— WHAT THIS TASK INVOLVES —
Write out, word for word, only the data from its first line to the line containing "COL = S.collection".

— SOURCE MATERIAL —
# # # # # # #

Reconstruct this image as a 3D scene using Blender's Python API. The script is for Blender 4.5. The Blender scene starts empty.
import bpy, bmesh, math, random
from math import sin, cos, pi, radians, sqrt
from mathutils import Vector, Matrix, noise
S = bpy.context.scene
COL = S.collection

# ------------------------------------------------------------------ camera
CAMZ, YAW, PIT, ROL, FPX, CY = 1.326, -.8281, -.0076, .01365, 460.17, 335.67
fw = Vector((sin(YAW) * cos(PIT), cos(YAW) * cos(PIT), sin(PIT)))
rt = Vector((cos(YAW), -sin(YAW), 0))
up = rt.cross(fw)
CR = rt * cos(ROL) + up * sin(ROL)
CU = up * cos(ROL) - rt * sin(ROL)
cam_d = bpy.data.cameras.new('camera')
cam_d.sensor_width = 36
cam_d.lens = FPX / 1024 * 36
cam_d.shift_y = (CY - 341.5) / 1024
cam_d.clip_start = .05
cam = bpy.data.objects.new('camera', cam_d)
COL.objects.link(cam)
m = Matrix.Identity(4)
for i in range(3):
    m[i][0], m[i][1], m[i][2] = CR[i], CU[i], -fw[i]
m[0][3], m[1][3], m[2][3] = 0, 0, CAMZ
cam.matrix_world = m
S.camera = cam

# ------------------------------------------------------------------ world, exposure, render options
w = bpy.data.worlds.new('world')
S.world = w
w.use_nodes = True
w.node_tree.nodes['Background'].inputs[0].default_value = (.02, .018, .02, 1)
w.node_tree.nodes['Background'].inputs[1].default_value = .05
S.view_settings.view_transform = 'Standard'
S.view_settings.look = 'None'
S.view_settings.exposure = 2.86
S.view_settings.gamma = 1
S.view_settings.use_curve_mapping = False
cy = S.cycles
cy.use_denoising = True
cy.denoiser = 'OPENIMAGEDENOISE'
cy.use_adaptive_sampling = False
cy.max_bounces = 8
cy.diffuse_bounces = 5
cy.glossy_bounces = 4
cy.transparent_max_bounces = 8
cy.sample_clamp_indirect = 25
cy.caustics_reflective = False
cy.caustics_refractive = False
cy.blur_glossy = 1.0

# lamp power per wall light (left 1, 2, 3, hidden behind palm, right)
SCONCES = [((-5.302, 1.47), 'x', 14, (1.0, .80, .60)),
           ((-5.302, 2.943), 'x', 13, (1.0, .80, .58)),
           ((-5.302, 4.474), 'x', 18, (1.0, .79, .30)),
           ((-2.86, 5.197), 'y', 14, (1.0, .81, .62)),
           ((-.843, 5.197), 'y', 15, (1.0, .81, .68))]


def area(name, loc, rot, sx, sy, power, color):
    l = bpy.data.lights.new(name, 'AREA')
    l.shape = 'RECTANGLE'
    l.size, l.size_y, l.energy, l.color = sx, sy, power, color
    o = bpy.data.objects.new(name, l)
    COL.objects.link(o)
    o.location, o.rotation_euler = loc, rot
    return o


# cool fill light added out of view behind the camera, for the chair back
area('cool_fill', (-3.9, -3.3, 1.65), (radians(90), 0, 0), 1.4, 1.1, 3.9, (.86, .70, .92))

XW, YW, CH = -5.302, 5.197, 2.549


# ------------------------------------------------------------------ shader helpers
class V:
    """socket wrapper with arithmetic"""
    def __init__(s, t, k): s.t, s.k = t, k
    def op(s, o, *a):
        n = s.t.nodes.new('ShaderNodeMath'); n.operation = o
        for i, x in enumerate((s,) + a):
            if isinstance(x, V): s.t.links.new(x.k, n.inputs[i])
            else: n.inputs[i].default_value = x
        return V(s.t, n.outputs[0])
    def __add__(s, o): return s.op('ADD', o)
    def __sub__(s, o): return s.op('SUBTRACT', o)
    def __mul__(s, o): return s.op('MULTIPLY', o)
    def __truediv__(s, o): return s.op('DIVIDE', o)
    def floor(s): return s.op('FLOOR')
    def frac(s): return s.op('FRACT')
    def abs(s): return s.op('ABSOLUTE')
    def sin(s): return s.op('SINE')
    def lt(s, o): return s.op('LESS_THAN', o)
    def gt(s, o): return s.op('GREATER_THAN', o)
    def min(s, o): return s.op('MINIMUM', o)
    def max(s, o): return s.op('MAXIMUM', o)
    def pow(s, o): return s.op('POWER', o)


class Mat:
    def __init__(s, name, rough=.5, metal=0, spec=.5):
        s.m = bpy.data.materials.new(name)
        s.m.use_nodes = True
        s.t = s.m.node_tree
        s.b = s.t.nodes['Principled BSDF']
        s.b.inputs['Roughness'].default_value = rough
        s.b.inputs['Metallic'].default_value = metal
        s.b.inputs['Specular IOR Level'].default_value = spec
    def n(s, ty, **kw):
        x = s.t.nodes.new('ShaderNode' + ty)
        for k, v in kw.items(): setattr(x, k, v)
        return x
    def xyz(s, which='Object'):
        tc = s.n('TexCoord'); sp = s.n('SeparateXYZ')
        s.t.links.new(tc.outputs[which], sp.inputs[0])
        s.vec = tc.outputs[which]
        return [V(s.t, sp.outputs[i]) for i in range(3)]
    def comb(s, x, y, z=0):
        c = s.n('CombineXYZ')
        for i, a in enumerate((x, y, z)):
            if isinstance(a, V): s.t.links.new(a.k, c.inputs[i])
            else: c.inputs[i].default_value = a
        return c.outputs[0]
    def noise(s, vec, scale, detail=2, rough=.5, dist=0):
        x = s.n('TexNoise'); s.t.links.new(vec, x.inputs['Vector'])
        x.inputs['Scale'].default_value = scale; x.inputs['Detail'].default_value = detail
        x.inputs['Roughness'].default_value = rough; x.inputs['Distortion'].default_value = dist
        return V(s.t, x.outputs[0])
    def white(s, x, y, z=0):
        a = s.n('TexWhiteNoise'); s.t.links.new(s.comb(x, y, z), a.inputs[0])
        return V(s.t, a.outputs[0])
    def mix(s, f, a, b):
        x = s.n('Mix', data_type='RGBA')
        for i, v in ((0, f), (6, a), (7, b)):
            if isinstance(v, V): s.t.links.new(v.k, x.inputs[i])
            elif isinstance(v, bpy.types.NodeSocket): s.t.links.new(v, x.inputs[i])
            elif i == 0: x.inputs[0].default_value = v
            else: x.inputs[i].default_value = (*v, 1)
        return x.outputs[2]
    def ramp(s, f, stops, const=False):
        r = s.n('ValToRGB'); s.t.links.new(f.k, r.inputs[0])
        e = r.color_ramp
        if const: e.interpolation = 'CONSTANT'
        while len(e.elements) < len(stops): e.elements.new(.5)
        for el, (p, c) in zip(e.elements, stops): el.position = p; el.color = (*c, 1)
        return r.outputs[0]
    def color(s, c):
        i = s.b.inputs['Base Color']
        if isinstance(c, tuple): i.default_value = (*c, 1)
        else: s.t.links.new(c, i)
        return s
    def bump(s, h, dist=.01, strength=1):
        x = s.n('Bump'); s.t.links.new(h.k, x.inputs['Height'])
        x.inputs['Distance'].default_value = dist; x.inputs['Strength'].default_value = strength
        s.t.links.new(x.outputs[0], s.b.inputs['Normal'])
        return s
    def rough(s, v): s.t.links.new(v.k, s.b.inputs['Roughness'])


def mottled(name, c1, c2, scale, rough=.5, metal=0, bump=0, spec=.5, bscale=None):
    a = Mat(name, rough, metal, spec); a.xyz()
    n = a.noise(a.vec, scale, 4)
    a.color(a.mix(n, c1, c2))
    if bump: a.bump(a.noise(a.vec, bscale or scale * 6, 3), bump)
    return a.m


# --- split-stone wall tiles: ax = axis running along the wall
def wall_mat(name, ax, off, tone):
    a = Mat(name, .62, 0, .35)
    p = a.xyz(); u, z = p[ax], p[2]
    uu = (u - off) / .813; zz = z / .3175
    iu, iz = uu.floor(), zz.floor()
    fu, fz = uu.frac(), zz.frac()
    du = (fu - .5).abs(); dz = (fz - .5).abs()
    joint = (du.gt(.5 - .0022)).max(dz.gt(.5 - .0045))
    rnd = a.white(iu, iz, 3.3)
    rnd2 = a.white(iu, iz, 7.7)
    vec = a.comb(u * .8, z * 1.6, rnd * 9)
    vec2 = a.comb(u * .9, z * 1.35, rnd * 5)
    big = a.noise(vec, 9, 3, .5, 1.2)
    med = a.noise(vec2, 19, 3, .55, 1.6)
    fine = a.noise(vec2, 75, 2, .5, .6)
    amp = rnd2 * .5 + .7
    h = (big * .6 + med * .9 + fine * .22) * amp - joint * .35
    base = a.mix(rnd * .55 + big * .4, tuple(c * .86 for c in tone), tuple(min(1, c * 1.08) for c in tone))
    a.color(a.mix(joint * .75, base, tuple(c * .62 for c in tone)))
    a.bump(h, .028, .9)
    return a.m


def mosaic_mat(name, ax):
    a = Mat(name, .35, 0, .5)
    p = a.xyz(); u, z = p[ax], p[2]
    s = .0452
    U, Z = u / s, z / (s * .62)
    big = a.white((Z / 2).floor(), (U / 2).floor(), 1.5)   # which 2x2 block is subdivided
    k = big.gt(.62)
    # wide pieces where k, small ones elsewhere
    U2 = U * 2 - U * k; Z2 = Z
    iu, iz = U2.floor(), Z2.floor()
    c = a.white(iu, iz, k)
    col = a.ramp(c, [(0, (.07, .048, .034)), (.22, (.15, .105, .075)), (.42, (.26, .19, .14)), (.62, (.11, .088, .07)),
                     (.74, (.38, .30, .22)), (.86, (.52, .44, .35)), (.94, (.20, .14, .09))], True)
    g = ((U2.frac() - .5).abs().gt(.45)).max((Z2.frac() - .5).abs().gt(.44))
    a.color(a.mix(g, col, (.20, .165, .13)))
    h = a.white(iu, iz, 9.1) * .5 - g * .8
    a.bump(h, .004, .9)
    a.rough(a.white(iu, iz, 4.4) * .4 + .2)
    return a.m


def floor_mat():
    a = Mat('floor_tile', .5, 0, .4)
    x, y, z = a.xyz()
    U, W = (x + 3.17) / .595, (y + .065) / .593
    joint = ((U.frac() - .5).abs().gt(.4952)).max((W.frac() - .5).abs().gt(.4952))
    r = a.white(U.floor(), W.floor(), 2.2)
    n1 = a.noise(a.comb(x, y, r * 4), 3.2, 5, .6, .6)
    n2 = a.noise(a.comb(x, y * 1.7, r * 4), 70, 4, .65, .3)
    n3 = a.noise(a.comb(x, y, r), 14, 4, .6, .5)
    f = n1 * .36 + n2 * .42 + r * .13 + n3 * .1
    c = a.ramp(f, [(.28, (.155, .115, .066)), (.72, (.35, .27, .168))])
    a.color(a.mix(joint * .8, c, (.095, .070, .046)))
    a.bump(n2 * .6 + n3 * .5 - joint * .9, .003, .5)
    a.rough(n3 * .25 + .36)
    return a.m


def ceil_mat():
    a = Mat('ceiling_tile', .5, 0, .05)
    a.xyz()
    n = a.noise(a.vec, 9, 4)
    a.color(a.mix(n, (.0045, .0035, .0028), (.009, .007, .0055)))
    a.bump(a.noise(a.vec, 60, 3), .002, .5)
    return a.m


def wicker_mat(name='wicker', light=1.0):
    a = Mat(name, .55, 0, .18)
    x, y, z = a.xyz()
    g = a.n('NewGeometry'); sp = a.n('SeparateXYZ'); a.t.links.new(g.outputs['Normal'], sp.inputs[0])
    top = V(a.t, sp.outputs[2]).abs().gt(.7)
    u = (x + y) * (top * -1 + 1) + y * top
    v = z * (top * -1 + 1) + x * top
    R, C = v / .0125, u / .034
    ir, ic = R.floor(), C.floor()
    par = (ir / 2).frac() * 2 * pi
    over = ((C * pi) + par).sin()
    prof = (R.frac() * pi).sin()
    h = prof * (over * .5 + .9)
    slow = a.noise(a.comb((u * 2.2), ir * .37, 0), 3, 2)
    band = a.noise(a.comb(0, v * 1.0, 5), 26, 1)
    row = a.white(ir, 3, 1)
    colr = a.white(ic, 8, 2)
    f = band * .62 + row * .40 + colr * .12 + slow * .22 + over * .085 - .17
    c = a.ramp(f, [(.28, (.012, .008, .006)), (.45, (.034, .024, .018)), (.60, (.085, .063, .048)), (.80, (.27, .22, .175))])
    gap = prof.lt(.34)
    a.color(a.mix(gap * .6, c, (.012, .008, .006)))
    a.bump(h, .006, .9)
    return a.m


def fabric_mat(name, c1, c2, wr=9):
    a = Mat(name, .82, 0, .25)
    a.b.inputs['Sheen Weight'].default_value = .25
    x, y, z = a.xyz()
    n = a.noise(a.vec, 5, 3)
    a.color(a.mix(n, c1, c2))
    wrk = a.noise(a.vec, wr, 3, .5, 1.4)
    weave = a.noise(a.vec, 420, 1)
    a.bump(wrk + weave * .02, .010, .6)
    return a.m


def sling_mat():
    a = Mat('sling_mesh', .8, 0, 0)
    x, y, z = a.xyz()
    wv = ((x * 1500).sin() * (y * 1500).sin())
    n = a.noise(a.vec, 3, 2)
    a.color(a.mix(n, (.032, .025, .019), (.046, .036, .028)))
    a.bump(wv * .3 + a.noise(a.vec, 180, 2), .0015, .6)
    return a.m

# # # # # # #

— RESPONSE FOR THIS EXERCISE —
Reconstruct this image as a 3D scene using Blender's Python API. The script is for Blender 4.5. The Blender scene starts empty.
import bpy, bmesh, math, random
from math import sin, cos, pi, radians, sqrt
from mathutils import Vector, Matrix, noise
S = bpy.context.scene
COL = S.collection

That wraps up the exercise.